Relocate Armenia

Why Armenia

IT Sector Tax Incentives in Armenia

Armenia’s IT-sector tax regime was substantially reshaped in 2025 with the introduction of a seven-year support program running January 2025 through January 2032. The 2025 framework replaced the earlier 0% profit tax / 10% income tax structure, which had created practical complications, with a broader set of incentives that are now more attractive for the foreign technology employers we work with.

This page lays out the headline mechanics. We use these incentives every day in our EOR and payroll work, our tax framework guidance, and our positioning advice for Chinese tech and European clients.

The seven-year IT startup support program

The program runs January 2025 through January 2032. It is anchored around four headline numbers.

A 60% income tax refund applies to IT startups with fewer than 30 employees that have hired foreign labor migrants or new staff since 2022. A three-month subsidy provides a 50% income tax refund for employees who have participated in professional retraining programs. Turnover tax for qualifying IT firms is reduced from 5% to 1%. R&D income tax is reduced from 20% to 10%.

Each of these is targeted: the program rewards firms that are actually hiring (especially foreign labor migrants), actually training, and actually carrying out R&D. The combination meaningfully lowers the effective operating cost of running an Armenian technology entity that employs foreign staff.

The “On State Support” law

Three additional incentives sit under the broader “On State Support” law and apply to high-tech employers.

A 60% profit tax compensation applies to companies that employ foreign labor migrants under legal work authorization. This is the headline structural benefit for foreign tech firms moving teams to Armenia. A 60% profit tax reimbursement applies to recruitment of new employees by high-tech companies. A 50% cost coverage applies to staff training and retraining. The law also streamlines procedures for recruitment of EAEU citizens, which is relevant for cross-border deployments from Russia, Belarus, Kazakhstan, and Kyrgyzstan.

Personal income tax for IT employees

Employees of qualifying IT companies pay personal income tax at a 10% rate, half of the standard flat 20% rate that applies elsewhere in the economy. Combined with the Yerevan cost structure — city-center one-bedroom rent of $300–$700/month, utilities of $50–$100/month — the take-home effect for a relocated foreign engineer is materially higher than the equivalent figure in Berlin or San Francisco at the same headline salary. Our Relocating to Yerevan page covers the broader cost-of-living detail.

The scale of the sector

Approximately 41,500 employees were working in high and information technologies in Armenia as of the end of 2024. The technology sector represents 7–8% of GDP, with total high-tech sector turnover of 1.15 trillion AMD and 915 billion AMD from the information technology sector specifically. Foreign technology firms — including global names that have maintained Armenian development centers for years — are an established part of that ecosystem rather than an experimental one.

Free Economic Zones

For specific use cases, particularly export-oriented technology, electronics, and R&D, Armenia’s Free Economic Zones offer additional exemptions on income, profits, property taxes, and VAT for qualifying entities. The FEZ structure is not the right choice for every company — the tax framework page covers when the standard regime is preferable.

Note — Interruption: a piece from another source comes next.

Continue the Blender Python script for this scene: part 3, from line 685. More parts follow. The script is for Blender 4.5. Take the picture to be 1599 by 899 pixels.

How the incentives interact with our work

Most foreign technology clients reach the incentive structure indirectly: through our Employer of Record arrangement, where we hold the Armenian entity and apply the IT regime on their behalf; or through entity formation and a payroll setup where the client is the Armenian taxpayer and we manage the monthly mechanics. Either way, applying the right combination of incentives is a configuration decision that needs to be made at engagement time, not retroactively. Pricing is indicative and subject to custom quoting based on your requirements.

Frequently asked questions

Which IT companies qualify for the seven-year support program?

The seven-year IT startup support program runs January 2025 through January 2032. IT startups with fewer than 30 employees that have hired foreign labor migrants or new staff since 2022 qualify for a 60% income tax refund. A three-month subsidy provides a 50% income tax refund for employees who have participated in professional retraining programs.

What is the IT employee personal income tax rate?

Personal income tax for qualifying IT company employees is 10%, half of the standard flat 20% rate that applies elsewhere in the economy. The reduced rate replaces the earlier 0% profit tax / 10% income tax framework that had created complications.

What is the turnover tax for IT firms?

Turnover tax for qualifying IT firms is 1%, reduced from the prior 5%. R&D income tax is 10%, reduced from the prior 20%.

How does the 60% profit tax compensation work?

Under the 'On State Support' law, IT companies that employ foreign labor migrants under legal work authorization receive 60% profit tax compensation. A separate 60% profit tax reimbursement applies to recruitment of new employees by high-tech companies. A 50% cost coverage applies to staff training and retraining.